There's no good reason AirBnb could not offer proper support. Showing contempt for your customers like this is a choice.


Might you tell us about any large, modern, fast-growing businesses which happily limit profits, so they can pay for high-quality customer support? Yes, it's "a choice". Sadly, it's an overwhelmingly popular choice.


And it's a popular choice because the consumers often don't seem to care. Many are willing to accept poor customer service in the pursuit of lower prices for goods and services.


My employer chooses to staff our customer support lines with North American agents who know what they are doing.


> any large, modern, fast-growing businesses which happily limit profits, so they can pay for high-quality customer support?

Famously, Chewy. Amazon (used to?) have a reputation for being very pro consumer. Zappos.

Obviously, those are all companies that grew because if I knew of fast growing businesses that were sustainable and likely to succeed I would be investing other people's money fulltime.


Zappos, from inception to 1B acquisition and beyond.


Although I would argue that Zappos didn't "limit profits." Rather they (correctly) surmised that the only way to successfully sell shoes online as a core business was to be seen as bending over backwards from a customer service perspective.

Which is not to take anything away from them but customer service is pretty much baked into their model.


There is a very good reason: their business model.

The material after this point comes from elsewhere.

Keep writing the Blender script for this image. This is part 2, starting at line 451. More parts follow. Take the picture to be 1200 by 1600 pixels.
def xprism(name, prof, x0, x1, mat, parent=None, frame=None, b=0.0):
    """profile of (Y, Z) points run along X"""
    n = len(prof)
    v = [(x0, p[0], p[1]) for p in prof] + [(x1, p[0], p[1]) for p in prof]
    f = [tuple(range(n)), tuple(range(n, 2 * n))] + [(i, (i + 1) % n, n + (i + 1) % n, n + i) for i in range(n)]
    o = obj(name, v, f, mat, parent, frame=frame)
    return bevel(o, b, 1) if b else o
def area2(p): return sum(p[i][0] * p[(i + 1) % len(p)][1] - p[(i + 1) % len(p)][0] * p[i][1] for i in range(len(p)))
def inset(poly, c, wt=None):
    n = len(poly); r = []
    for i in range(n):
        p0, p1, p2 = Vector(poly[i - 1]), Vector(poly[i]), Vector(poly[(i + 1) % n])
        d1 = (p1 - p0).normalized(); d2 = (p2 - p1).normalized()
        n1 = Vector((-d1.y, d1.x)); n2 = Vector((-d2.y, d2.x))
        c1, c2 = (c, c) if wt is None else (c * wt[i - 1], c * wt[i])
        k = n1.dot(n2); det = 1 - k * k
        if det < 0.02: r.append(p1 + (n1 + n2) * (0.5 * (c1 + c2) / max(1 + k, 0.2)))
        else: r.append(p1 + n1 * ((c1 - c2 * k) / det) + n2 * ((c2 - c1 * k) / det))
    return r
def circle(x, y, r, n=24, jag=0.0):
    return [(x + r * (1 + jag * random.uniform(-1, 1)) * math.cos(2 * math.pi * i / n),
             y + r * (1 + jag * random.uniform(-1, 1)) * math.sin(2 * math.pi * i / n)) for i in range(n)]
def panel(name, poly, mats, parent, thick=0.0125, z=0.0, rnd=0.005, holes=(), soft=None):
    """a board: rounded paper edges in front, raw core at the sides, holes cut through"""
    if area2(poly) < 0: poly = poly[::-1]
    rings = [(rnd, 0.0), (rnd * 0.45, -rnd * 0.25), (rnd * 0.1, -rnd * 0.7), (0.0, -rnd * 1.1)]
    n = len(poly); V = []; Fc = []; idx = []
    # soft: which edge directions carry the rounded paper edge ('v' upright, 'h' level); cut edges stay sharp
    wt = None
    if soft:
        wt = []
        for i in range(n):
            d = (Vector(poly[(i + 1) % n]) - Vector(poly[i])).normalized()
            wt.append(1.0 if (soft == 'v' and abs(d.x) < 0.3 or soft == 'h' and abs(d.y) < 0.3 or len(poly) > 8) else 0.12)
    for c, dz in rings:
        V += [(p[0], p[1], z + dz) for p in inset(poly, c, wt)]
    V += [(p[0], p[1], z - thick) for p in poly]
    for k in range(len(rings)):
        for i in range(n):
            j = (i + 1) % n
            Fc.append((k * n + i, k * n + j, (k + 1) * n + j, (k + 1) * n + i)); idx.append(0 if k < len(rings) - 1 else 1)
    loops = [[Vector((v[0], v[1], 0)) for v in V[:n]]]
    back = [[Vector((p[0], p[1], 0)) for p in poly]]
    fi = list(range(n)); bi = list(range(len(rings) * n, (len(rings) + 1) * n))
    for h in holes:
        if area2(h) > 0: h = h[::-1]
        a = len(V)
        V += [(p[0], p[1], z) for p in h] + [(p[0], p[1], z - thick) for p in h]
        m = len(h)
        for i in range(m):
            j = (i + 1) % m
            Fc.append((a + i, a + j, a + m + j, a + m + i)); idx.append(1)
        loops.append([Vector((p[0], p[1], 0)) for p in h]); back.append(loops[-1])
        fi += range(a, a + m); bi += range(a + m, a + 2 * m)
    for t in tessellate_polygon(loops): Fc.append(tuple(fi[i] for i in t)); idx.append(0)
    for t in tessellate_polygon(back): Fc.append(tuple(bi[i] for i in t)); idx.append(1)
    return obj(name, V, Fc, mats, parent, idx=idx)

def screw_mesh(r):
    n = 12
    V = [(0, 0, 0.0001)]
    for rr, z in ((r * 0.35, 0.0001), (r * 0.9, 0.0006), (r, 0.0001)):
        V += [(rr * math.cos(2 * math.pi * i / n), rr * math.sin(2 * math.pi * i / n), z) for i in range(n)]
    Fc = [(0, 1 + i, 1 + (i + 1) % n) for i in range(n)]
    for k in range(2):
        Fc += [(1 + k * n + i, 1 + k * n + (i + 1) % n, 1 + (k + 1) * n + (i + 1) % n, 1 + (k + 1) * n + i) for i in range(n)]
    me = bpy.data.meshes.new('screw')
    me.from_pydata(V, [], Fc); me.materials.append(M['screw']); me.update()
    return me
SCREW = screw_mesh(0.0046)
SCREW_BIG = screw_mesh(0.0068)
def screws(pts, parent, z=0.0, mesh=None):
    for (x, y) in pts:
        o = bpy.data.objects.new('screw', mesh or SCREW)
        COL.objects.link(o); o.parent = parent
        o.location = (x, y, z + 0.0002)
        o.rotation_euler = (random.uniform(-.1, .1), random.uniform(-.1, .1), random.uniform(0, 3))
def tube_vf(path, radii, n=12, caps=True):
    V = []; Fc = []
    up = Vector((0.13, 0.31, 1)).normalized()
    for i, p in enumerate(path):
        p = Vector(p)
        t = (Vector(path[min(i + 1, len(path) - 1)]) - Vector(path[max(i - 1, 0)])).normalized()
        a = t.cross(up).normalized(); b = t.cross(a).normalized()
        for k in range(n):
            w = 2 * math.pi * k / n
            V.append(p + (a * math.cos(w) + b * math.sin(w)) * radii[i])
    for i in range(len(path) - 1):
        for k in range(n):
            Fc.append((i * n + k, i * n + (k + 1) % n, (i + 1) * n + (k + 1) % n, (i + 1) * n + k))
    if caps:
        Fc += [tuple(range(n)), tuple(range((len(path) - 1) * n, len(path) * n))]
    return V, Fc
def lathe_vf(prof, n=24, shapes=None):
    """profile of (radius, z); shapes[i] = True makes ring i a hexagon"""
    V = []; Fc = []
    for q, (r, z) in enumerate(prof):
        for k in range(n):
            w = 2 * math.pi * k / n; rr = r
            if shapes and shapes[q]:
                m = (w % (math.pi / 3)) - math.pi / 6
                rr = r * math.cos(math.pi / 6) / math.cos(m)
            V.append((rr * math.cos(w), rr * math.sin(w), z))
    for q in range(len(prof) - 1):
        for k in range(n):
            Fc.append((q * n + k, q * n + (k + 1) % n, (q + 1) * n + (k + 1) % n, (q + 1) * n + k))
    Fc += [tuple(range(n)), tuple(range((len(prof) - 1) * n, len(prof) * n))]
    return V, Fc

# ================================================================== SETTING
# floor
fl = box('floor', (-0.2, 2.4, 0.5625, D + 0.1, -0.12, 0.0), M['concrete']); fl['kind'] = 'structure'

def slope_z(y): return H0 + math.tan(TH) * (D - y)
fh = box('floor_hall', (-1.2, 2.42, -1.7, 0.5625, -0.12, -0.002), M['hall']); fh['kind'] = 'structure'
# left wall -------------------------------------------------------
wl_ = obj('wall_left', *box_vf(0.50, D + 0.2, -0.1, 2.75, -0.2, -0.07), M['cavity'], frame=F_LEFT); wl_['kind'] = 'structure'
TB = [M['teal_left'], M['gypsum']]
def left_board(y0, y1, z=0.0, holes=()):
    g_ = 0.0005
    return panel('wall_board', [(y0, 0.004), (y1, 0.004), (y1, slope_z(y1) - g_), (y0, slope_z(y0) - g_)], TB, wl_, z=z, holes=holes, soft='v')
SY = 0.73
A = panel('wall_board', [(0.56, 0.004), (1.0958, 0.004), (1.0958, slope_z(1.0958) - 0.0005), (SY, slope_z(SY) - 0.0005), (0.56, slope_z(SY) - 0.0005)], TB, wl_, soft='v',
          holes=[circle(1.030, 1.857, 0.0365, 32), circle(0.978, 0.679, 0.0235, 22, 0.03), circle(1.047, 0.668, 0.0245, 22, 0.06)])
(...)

They absolutely do not want to be in the business of verifying and maintaining their listings.


I don’t know why I’ve had such a different experience to others, but in both cases where I complained to Airbnb when a host was unable or unwilling to offer a resolution, Airbnb made things right for me - in one case even covering the parking ticket I’d ended up with from the host’s crappy instructions, in the other, the listing was removed as the issues were too egregious to number.